Asisten Deputi Bidang Percepatan Investasi dan Hilirisasi Kemenko Perekonomian, Ichsan Zulkarnaen, mengatakan sinergi antarinstansi sangat dibutuhkan. “Kita bersama-sama bisa bersinergi memperkuat pengawasan perizinan berusaha berbasis risiko ini… membangun bangsa dan ekosistem usaha yang sehat,” katanya.
Sementara itu, Direktur Pencegahan Dampak Lingkungan, Widhi Handoyo, mengingatkan pentingnya persetujuan lingkungan. Ia menegaskan bahwa ini merupakan syarat utama dalam perizinan usaha di bawah regulasi UU Cipta Kerja.
“Sebab secara legal sesuai UU Cipta Kerja, Perizinan Berusaha untuk usaha dan kegiatan tidak dapat diterbitkan tanpa adanya persetujuan lingkungan,” ujar Widhi.
Dalam forum tersebut juga disinggung pentingnya memperkuat pengawasan terhadap travel agent tidak berizin dan meningkatkan pelatihan keselamatan kerja di sektor pariwisata.
Fokus pada SDM dan Sertifikasi Usaha Pariwisata
Direktur Bina Sistem Pengawasan Ketenagakerjaan Kemenaker, Yuli Adiratna, mengatakan bahwa aspek K3 (Keselamatan dan Kesehatan Kerja) tidak boleh diabaikan. Hal ini menjadi fondasi penting dalam membangun industri pariwisata yang aman dan berkelanjutan.
“Dalam implementasinya diperlukan komitmen dan aksi nyata lintas sektor secara konsisten,” tegas Yuli. Ia mendorong penerapan joint inspection dan penyusunan panduan khusus K3 di sektor pariwisata.

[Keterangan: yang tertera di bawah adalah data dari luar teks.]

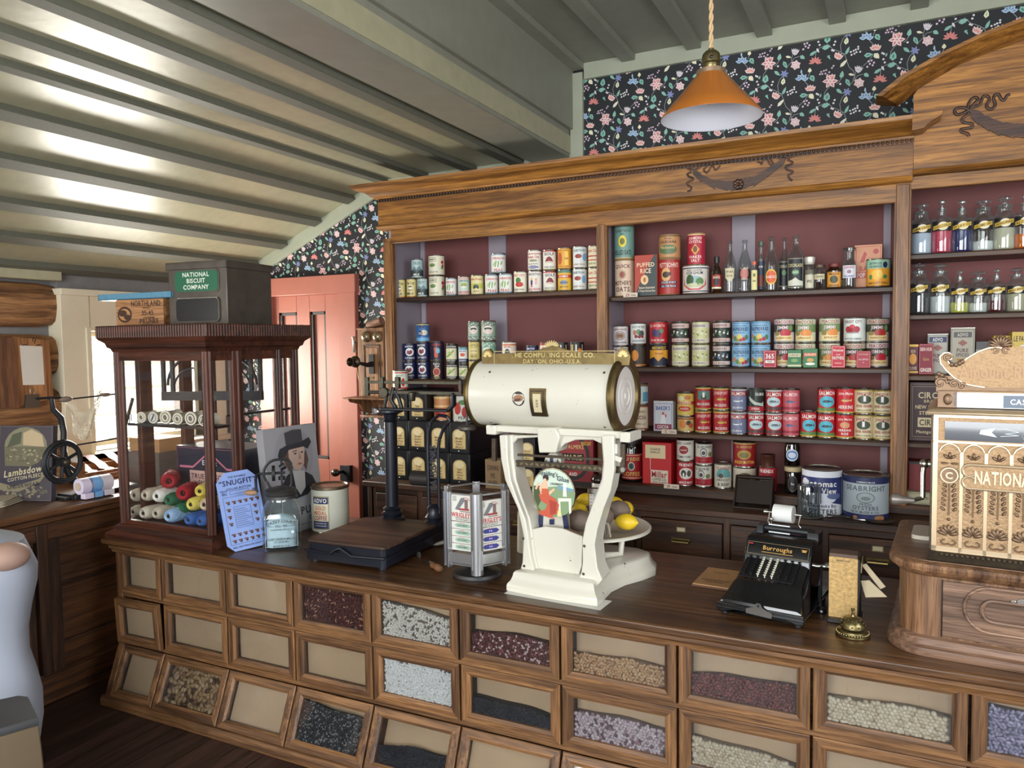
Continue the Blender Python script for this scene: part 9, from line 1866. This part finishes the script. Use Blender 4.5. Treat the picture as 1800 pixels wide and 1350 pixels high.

Pelaku usaha pariwisata juga menyampaikan perlunya pembaruan LSHS (Sertifikat Laik Higiene Sanitasi) agar sesuai dengan dinamika di lapangan. Selain itu, peningkatan kapasitas SDM juga menjadi perhatian utama.
Beberapa asosiasi mendorong adanya seruan nasional untuk menggunakan travel agent resmi. Hal ini dianggap mampu menekan potensi pelanggaran dan meningkatkan kualitas layanan wisata.
Forum komunikasi ini menjadi langkah awal dalam membentuk ekosistem pariwisata yang lebih tertib, terstandar, dan aman bagi wisatawan domestik maupun mancanegara.
Penguatan pengawasan berbasis risiko di sektor pariwisata merupakan kebutuhan mendesak. Upaya ini bukan hanya menyangkut kelengkapan administrasi, melainkan juga keamanan dan kenyamanan wisatawan secara menyeluruh.
Kementerian Pariwisata bersama lintas lembaga telah menunjukkan komitmen bersama melalui forum ini. Implementasi ke depan sangat bergantung pada keberlanjutan komunikasi dan aksi nyata yang menyertai.
Langkah ini diharapkan mampu menciptakan ekosistem pariwisata yang tidak hanya kompetitif, namun juga bertanggung jawab, berkelanjutan, dan inklusif bagi seluruh pelaku.
Pemerintah daerah sebaiknya turut mempercepat sinkronisasi data dan standar pelayanan pariwisata yang berlaku nasional. Hal ini penting agar pengawasan bisa diterapkan secara merata.
Pelaku usaha pun perlu terus didorong untuk mengikuti pelatihan, sertifikasi, dan menerapkan sistem keselamatan sesuai regulasi. Edukasi berkelanjutan harus dilakukan kepada pelaku usaha kecil menengah.
Masyarakat sebagai konsumen akhir diharapkan turut aktif memilih layanan pariwisata yang telah tersertifikasi. Dengan demikian, kontrol publik dapat menjadi bagian dari sistem pengawasan.